SAN FRANCISCO (Reuters) - The $3 billion state budget shortfall California officials had recently discussed is swelling fast and may grow to more than $8 billion, school lobbyists said on Wednesday after a briefing by Gov. Arnold Schwarzenegger.

U.S.

The Republican governor, according to representatives of the most populous U.S. state's education associations, said he would propose a combination of deep spending cuts and a sales-tax increase to close the widening budget deficit.

Schwarzenegger spoke of a fast-growing shortfall amid a "new reality" of a plunge in revenues as the state's economy slows, consumers rein in spending, the housing slump presses on and unemployment rises, said Brian Lewis, executive director of the California Association of School Business Officials.

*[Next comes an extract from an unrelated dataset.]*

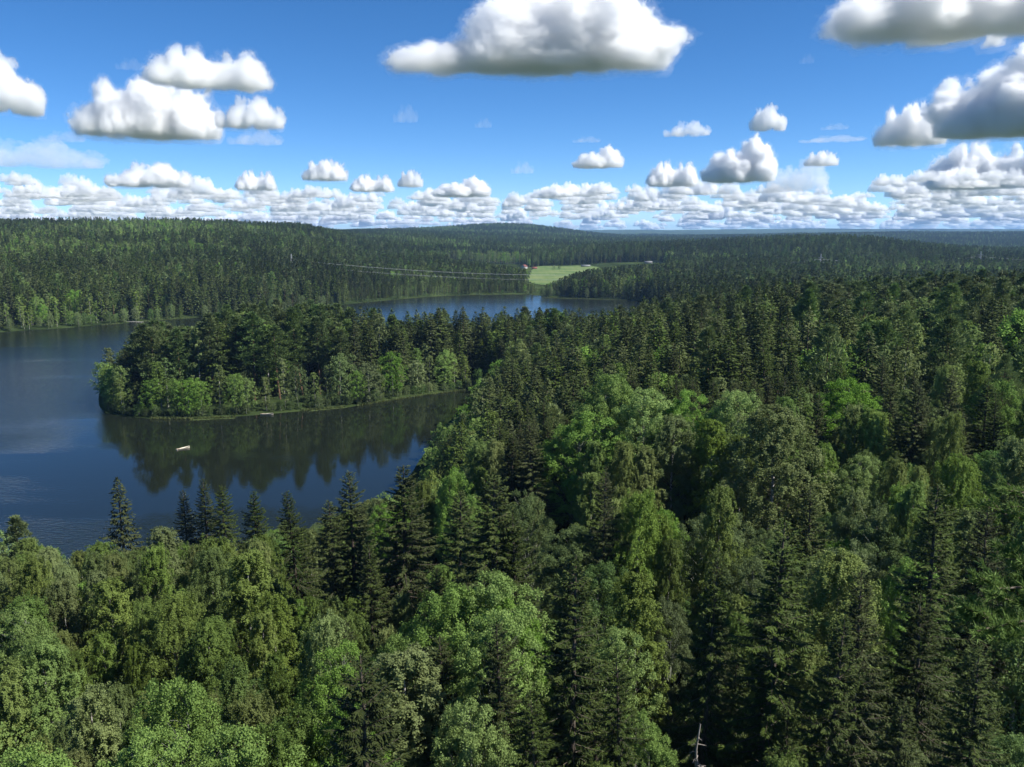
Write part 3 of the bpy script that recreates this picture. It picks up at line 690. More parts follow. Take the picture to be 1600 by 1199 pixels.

"What the governor did say was that the $3 billion that had been bandied about by his administration had grown to somewhere between $5 billion and $8 billion and perhaps more than that," Lewis said.

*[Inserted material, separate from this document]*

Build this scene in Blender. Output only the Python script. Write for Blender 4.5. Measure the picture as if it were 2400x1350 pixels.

"He said, 'I don't like taxes, but I don't see how we can avoid them,'" Lewis added. "But clearly he wasn't talking about trying to solve this gap with all revenues. He's looking at some kind of combination of revenues and cuts."

Schwarzenegger spokesman Aaron McLear said he could not comment on the private briefing, adding that the governor should have a firm estimate of the size of the state's budget shortfall by the end of the week.

The governor will then craft proposals for closing the gap and make them public next Wednesday when he officially calls for a special session of the Legislature to focus on the disarray in the state's current fiscal-year budget.

Schwarzenegger signed the spending plan into law on September 23, marking the end of California's longest-ever delay over a state budget. His signature brought the 85-day political drama over the budget to a close and closed a shortfall of more than $15 billion.

To get a final agreement, lawmakers gave in to his demand for a rainy-day fund that would be difficult for them to tap and agreed to Schwarzenegger's proposal to let the state sell debt backed by the state lottery system's future revenues, pending voters' approval.

The final agreement also denied Democrats who control the Legislature the tax increases they had sought and blocked Republicans' demands for deeper spending cuts than initially planned.

Administration officials and lawmakers acknowledged the agreement was a short-term fix as it failed to tackle California's core budget problem, its so-called "structural" budget imbalance.

The state's persistent inability to match spending and revenues is a major reason why Wall Street is reluctant to raise California's credit rating, which makes borrowing more expensive for the nation's biggest issuer of municipal debt.

A day after Schwarzenegger signed the budget agreement, the UCLA Anderson Forecast unit projected in a report that California's jobless rate will hold above 7 percent through next year, a grim forecast for the state's government, which is overly dependent on revenues from personal income taxes.

A "strong undercurrent of housing- and finance-generated weakness" is dragging down growth in the eighth-largest economy in the world, the forecasting unit said in its report said.